We will never close the explanatory gap by simply proclaiming it to be profoundly un-explainable. That, it seems to me, is the strategy chosen by direct perception. The profound paradoxical mystery is built right in to the theory! It seems to me that we should actively seek out the moving volumetric images in the brain that we know to be in there in some form. That is the only way we can ever hope to close the explanatory gap. We must formulate a theory of existence whereby instead of being a profound paradoxical mystery, spatial experience becomes a *necessary and inevitable* consequence of certain processes in the brain.
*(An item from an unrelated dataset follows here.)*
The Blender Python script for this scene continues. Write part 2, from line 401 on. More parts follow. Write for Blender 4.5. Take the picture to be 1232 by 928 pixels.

That is what representationalism is all about.

In response, Chalmers argued (again) that a spatial representation is only one way to represent spatial information.

I concluded with the following proposal:

In the meantime, until we *do* identify the neurophysiology behind spatial experience, is it interesting, significant, or relevant, to model the spatial *experience* itself directly, to quantify its information content and bizarre geometry, and to model the computational tranformation from the 2-dimensional retinal stimulus to the 3-dimensional experience?



Or is that just a diversion of no particular consequence or significance?

Chalmers conceded that it was interesting to model experience, but with little conviction or enthusiasm.